I intended to put in my 2 cents worth on this issue yesterday but got sidetracked by the ongoing insanity of what Trudeau is allowing here in Canada. These statistics refer. Perspective. During the entire 19 yrs of the Vietnam War 57,939 Americans lost their lives.

In the United States, 70,200 people died from drug overdoses in 2017, which was an increase of about 10 percent over 2016. Since 2000, the U.S. drug overdose death rate has gone from 6.2 per 100,000 people in 2000 to 21.0 per 100,000 in 2018.

Now, anybody remember this from only last December?

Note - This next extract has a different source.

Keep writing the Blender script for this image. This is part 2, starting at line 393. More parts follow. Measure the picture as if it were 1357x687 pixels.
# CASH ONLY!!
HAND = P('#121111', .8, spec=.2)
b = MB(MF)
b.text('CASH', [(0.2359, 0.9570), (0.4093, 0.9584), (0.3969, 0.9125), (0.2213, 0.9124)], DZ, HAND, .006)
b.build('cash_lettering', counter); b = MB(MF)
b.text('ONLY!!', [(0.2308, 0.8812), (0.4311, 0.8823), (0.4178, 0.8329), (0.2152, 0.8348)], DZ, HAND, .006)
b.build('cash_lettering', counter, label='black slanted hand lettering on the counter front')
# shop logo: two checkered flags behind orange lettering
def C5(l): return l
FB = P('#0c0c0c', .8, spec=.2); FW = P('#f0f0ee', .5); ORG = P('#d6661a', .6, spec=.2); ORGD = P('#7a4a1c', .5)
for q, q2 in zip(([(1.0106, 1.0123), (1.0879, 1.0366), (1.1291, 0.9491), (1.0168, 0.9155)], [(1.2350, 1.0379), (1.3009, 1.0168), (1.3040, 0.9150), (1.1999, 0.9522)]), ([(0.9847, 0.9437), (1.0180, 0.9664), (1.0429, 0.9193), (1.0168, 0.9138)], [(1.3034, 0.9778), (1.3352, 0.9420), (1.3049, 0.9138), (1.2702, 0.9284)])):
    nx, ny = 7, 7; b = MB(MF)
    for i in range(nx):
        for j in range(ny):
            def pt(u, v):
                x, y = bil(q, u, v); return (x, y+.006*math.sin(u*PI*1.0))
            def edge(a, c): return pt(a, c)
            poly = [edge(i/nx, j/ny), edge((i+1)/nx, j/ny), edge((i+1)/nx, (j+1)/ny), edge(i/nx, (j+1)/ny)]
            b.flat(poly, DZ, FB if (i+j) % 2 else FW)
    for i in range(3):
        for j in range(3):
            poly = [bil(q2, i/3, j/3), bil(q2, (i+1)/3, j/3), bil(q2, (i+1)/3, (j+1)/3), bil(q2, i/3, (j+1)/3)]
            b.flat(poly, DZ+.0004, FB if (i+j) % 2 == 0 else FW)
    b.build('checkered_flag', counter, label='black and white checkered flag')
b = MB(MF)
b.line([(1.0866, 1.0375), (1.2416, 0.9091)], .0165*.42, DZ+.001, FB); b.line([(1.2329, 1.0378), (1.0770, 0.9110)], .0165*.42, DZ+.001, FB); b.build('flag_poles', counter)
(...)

Trump said last week he would make the designation to disrupt the cartels’ finances through sanctions such as asset freezes and travel bans. But Mexican President Andres Manuel Lopez Obrador objected, saying he wanted U.S. cooperation on fighting drug gangs, not intervention.

“All necessary work has been completed to declare Mexican Cartels terrorist organizations,” Trump said on Twitter.

“However, at the request of a man who I like and respect, and has worked so well with us, President Andres Manuel @lopezobrador we will temporarily hold off this designation and step up our joint efforts to deal decisively with these vicious and ever-growing organizations!” he said.

In navy speak that’s called ‘a shot across the bows”. My prediction. DJT, unlike any other past POTUS or any other candidate will not tolerate this carnage. Cowards that they all are. After DJT wins his second term he will deal with the cartels. The Mexican President has been forewarned and you can be assured he understands that he will either be with Trump or against him. A failed state on America’s southern border cannot be permitted to continue to inflict so much damage in multiple ways on the nation. The one they are witnessing emerge on their northern border is quite enough. The reason Trump cannot act against the cartels now has to be delayed until after the election because of how the left and their media lap dogs would twist it into some grotesque violation of Mexico’s sovereignty. Meanwhile they had no problem with their hero Obama droning civilians in Pakistan or other ‘sovereign’ ME countries, even if they were America citizens. So come 2021 folks, watch for a Mexico/America alliance. Prepare to sit back and watch hellfire and brimstone (in more than one way) be unleashed on the heads of these cartels.